Rating: gold star gold star gold star gold star gold star no star no star no star no star no star (4.66)

It's a bit confusing, because not only are there several movies with the same name, but two of them star Bela Lugosi! laugh

This is the second Bela Lugosi The Black Cat movie, made in 1941, and it belongs to a genre that was popular at the time – the horror/comedy/whodunit. The viewer is left to ask: Is there really something supernatural going on, or is this a mystery? And the comedy angle keeps things light and entertaining (in theory).

The set-up: Henrietta Winslow is a wealthy widow who lives in her mansion, along with her servants… and her cats! She even has a crematorium next door just for the cats. The relatives have gathered because they think Henrietta's health is failing… but surprise, she makes a complete recovery, then reads part of her will to the assembled family.

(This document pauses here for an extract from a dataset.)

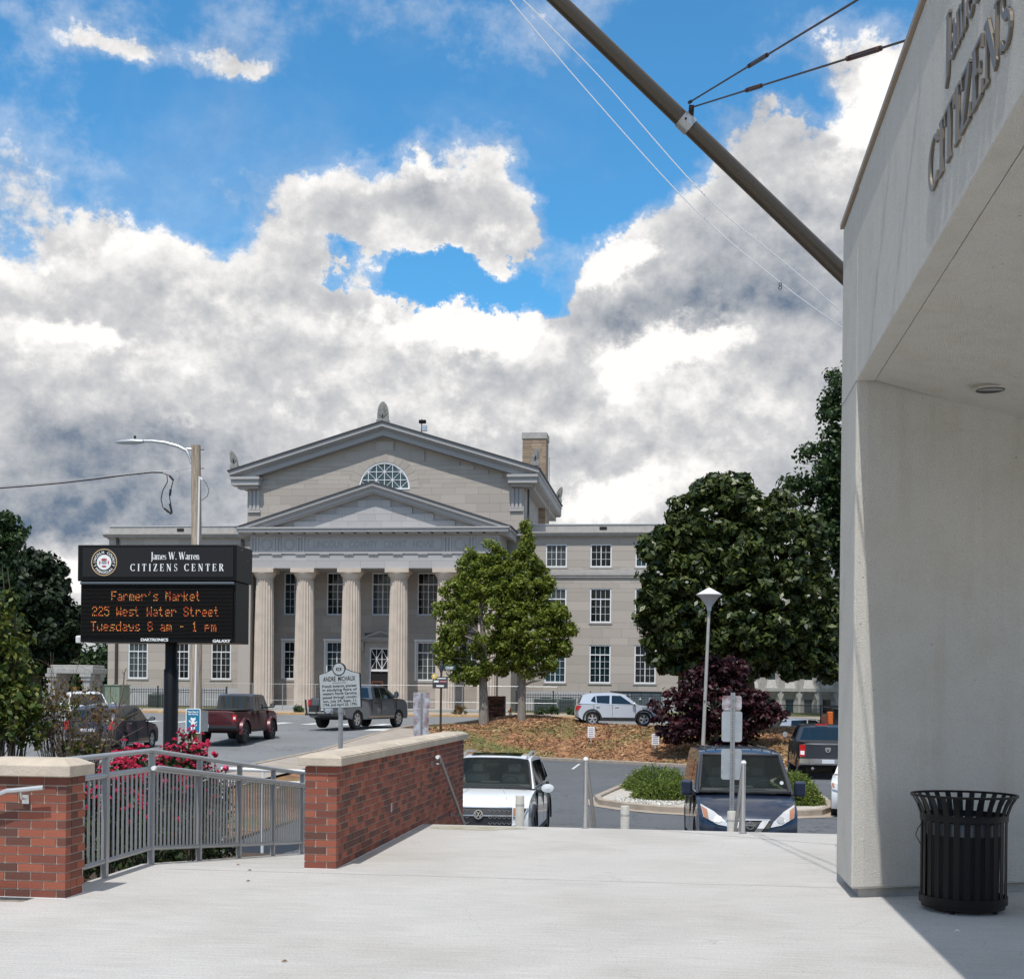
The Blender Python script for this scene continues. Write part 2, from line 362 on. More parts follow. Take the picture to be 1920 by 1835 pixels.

(Henrietta is played by Cecilia Loftus, who was only in her early 60s, but does a great job in the role. Sadly, she died only a few years later. She apparently made a career out of playing old ladies.)

The relatives are mostly a bunch of unsympathetic characters, including conniving Montague Hartley (Basil Rathbone) and his wife Myrna Hartley (Gladys Cooper) and step-son Richard Hartley (Alan Ladd); duplicitous Margaret Gordon (Claire Dodd); not-too-bright Stanley Borden (John Eldredge); and lovely Elaine Winslow (played by future WWII pin-up girl Anne Gwynne). Plus there's the sinister housekeeper Abigail Doone (luscious Gale Sondergaard) and the suspicious-looking groundskeeper Eduardo Vigos (Bela Lugosi).

And then on top of all this, one of the relatives has jumped the gun and called a real-estate agent, well-known local Gil Smith (Broderick Crawford in his younger days, sort of a combo of leading man and comic bumbler); and he brings with him an antiques dealer named Mr. Penny (played by Hugh Hubert, a popular comic of the day who bumbles around a lot and says hoo-hoo-hoo).

Pretty soon, poor old Henrietta is found dead – was it an accident, or murder? And why does a black cat suddenly appear? Everyone suspects everyone else, the house has hidden passageways, and lots of characters die! The ending has a nice twist.

The movie is brisk and entertaining, the ensemble cast is excellent, Hugh Hubert will probably get on your nerves (hoo-hoo-hoo), Anne Gwynne is great and I wish she had made more movies like this, Basil is slimy, Brod makes a charming buffoon that you want to root for, and I've fallen in love with Gale Sondergaard (she's wonderful as the housekeeper, and the baggy uniform can't hide her statuesque figure).

I liked the movie. I'd even watch it again. Lots of fun.